The November Man
"You can be a human being or a killer of human beings, but not both. Sooner or later, one of those will extinguish the other."
So says Peter Devereaux, and he should know. After more than three decades as a top CIA operative, he left a trail of bodies so long it earned him his unofficial codename, from which the movie "The November Man" takes its title. That's because after he comes through a place, one of his grizzled old handlers relates, nothing is left alive.
That analogy doesn't really make any sense — of course plenty of things are still alive after November; that's how we get spring — but then neither does much of the rest of the movie. It's a frenetic mish-mash of shootouts and bombastic dialogue, with some damsels in distress and vague geopolitical outcomes in the balance.
Pierce Brosnan optioned the rights to the book series by Bill Granger right around the time he was given the boot as James Bond in 2005. It's too bad they didn't actually make this movie back then, because it would've seemed a lot fresher.

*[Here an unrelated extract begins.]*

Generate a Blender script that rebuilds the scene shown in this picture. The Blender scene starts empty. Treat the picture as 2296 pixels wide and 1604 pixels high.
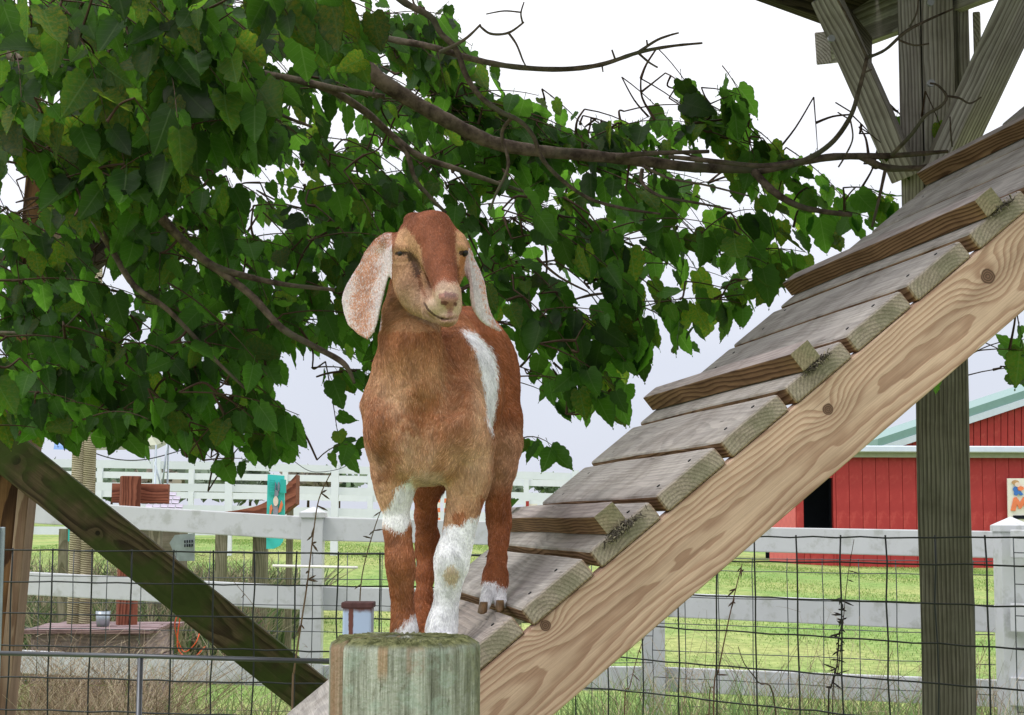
import bpy, bmesh, math, random
import numpy as np
from mathutils import Vector, Matrix
random.seed(7); rng = np.random.default_rng(7)
sc = bpy.context.scene
COL = sc.collection
R_ = math.radians

# ------------------------------------------------------------------ camera
FPX = 3600.0                      # focal length in units of a 2296-wide picture
PITCH, ROLL, CAMH = 0.10294, 0.003818, 1.35
CAM = np.array([0.0, 0.0, CAMH])
_cp, _sp, _cr, _sr = math.cos(PITCH), math.sin(PITCH), math.cos(ROLL), math.sin(ROLL)
FW = np.array([0, _cp, _sp]); _r = np.array([1.0, 0, 0]); _u = np.array([0, -_sp, _cp])
RT = _cr*_r + _sr*_u; UP = -_sr*_r + _cr*_u
def W(x, y, z):
    """point of the place seen in direction (x, y), z metres away along the view axis"""
    return CAM + z*(FW + RT*(x-1148)/FPX - UP*(y-802)/FPX)
def PJ(P):
    d = np.asarray(P) - CAM; z = d @ FW
    return 1148 + FPX*(d @ RT)/z, 802 - FPX*(d @ UP)/z, z
cam = bpy.data.objects.new('camera', bpy.data.cameras.new('camera'))
cam.data.sensor_width = 36; cam.data.lens = FPX/2296*36
cam.data.clip_start = 0.05; cam.data.clip_end = 2000
M = Matrix.Identity(4)
for i in range(3):
    M[i][0] = RT[i]; M[i][1] = UP[i]; M[i][2] = -FW[i]; M[i][3] = CAM[i]
cam.matrix_world = M
COL.objects.link(cam); sc.camera = cam

# ------------------------------------------------------------------ world: even overcast sky over a faint Nishita sky
SUN_EL, SUN_AZ = R_(52), R_(238)
world = bpy.data.worlds.new("World"); sc.world = world; world.use_nodes = True
nt = world.node_tree; nt.nodes.clear()
wo = nt.nodes.new('ShaderNodeOutputWorld'); bg = nt.nodes.new('ShaderNodeBackground')
sky = nt.nodes.new('ShaderNodeTexSky'); sky.sky_type = 'NISHITA'; sky.sun_disc = False
sky.sun_elevation = SUN_EL; sky.sun_rotation = SUN_AZ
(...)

Stop me if this sounds familiar: A past-his-prime spy is forced into taking One Last Job, but things go bad and he is forced to wade through a quagmire of thugs and bosses of uncertain loyalties, all the while sternly lecturing the whippersnappers about what a badass he is, before providing them a demonstration.
Liam Neeson, Kevin Costner and other have already taken their stab at this premise, with varying degrees of success. (Up next: Denzel Washington with this fall's "The Equalizer.") Now it's Brosnan's turn, and while he makes for a nicely creased, convincing geezer spy, the story never becomes coherent enough to land any real emotional punches.
The setup is that someone has a very big secret about Arkady Federov (Lazar Ristovski), a Russian pol in line to take over the presidency. It seems he was a bad boy during the Chechen uprising, executing people and even taking a young girl named Mira as his personal sex slave. So Federov wants to take out anyone who knows anything about it, while the Americans (Will Patton and Bill Smitrovich are the senior spooks on the scene) want to leverage Mira against him.
Trouble is, no one can find her. So they settle for the next best thing, Alice Fournier (Olga Kurylenko), an advocate against sex trafficking who counseled Mira. Devereaux gets brought in to do a simple "exfil" — that's "sneak somebody out" in spy talk — of Federov's assistant, who has the goods on him. Alas, nasty things happen, setting off a chain reaction in which everybody is after Alice, and Devereaux becomes the only one she can trust.
There are a couple of X-factors, both in the forms of younger, lean and hungry assassins. Alexa (Amila Terzimehić) works for Federov and has the body of a ballet dancer, the beak of a hawk and the stare of a killer. David Mason (Luke Bracey) is a CIA stooge who used to be Devereaux's protégé, until an op went bad and they became antagonists.
Much of the screenplay by Michael Finch and Karl Gajdusek — too much, really — is concerned with a chess match of wits between Devereaux and Mason, with the young guy better at rough-and-tumble skills while the older chap plays the superior long game. It's the old "teacher still has a few lessons to impart to the student" shtick.
But then the movie morphs into a relationship story between Devereaux and Alice, with her bearing a terrible secret (which I figured out around the 45-minute mark). Neither dynamic gets enough air to survive on its own, and both end up suffocating.
Director Roger Donaldson has made some terrific thrillers, including "No Way Out," which ratcheted up the tension inch by inch. But "The November Man" ends up as a lot of gunfights interspersed with confusing dialogue.
Or to put it another way: "You can have a revenge saga or a May/November romance, but not both."